Не увлекаюсь ли я? Как разрисовала – себя! Э, все равно. К делу. Что он «влюблен» – это как то сказалось, или узналось, само собою. В письмах, должно быть. О «взаимностях» не было речи. Вообще все было как-то иначе, нежели прежде, ни на что не похоже. И это была моя радость. И все я приписывала чистоте. И о любви думала – наконец! Вижу глазами. Вот чего не хватало другим! Вот где моя мысль об «огненной чистоте»! Значит, «есть на свете», значит, мое мечтанье не только мое, одной меня! Вперед, вперед в этом!
Письма у него были очень хорошие, со срывами – но лишь противу-эстетическими, внешне. Я это прощала, ввиду его эстетической молодости. Подхожу к очень важному факту, к очень высокой точке в этой двойной истории.
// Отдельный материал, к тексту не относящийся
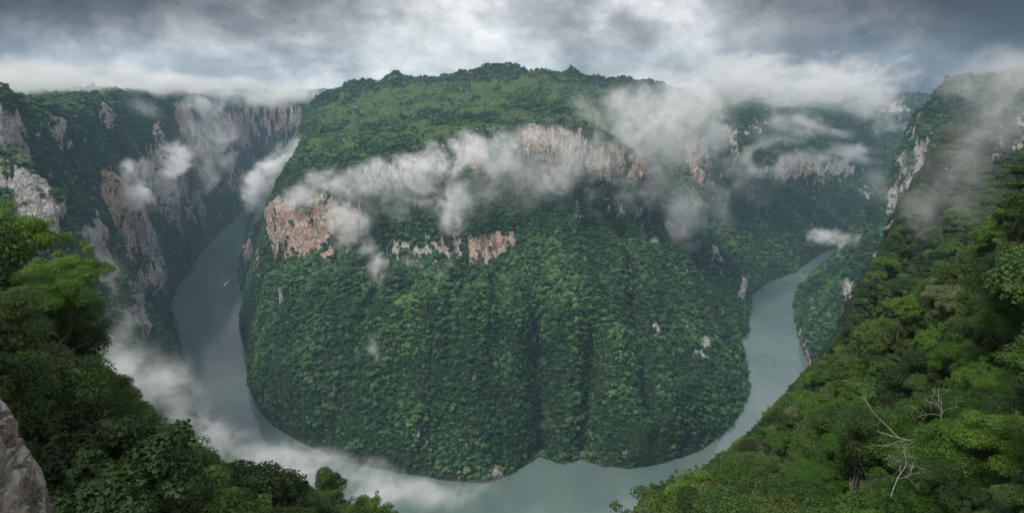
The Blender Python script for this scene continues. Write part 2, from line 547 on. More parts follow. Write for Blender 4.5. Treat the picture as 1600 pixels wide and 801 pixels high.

Весна кончалась. Я рвалась в Заклинье, на старинную, красивую дачу, которую увидев полюбила за ее грустную прелесть. (Дачи вообще так оскорбительны! Эта – нет). И устала я «существовать». История, которую рассказываю, занимала едва ли одну пятую моей внутренней жизни тогда, несмотря на ее связанность со всем (для моего сознания).
Д. С. пригласил профессоров к нам на дачу. Они уезжали, перед каникулами, в Крым, но с радостью обещали приехать на три дня перед Крымом. И пятого июня приехали, а восьмого утром уехали.
Они приехали. Успенского я опять не заметила, да он и вел себя как отпущенный гимназист; бегал по лесу, резал палки и пел романсы и песни. А в Карташеве было что-то робкое, значительное и таинственное. Он был почти красив иногда, в белой войлочной шляпе, на широком крыльце, у кустов сирени. Или вечером – ночью, над водой, там, на старых мостках. И тонкий, немного надтреснутый тенор мне нравился, когда вдруг обвивал грубоватый, сильный и немузыкальный голос Успенского.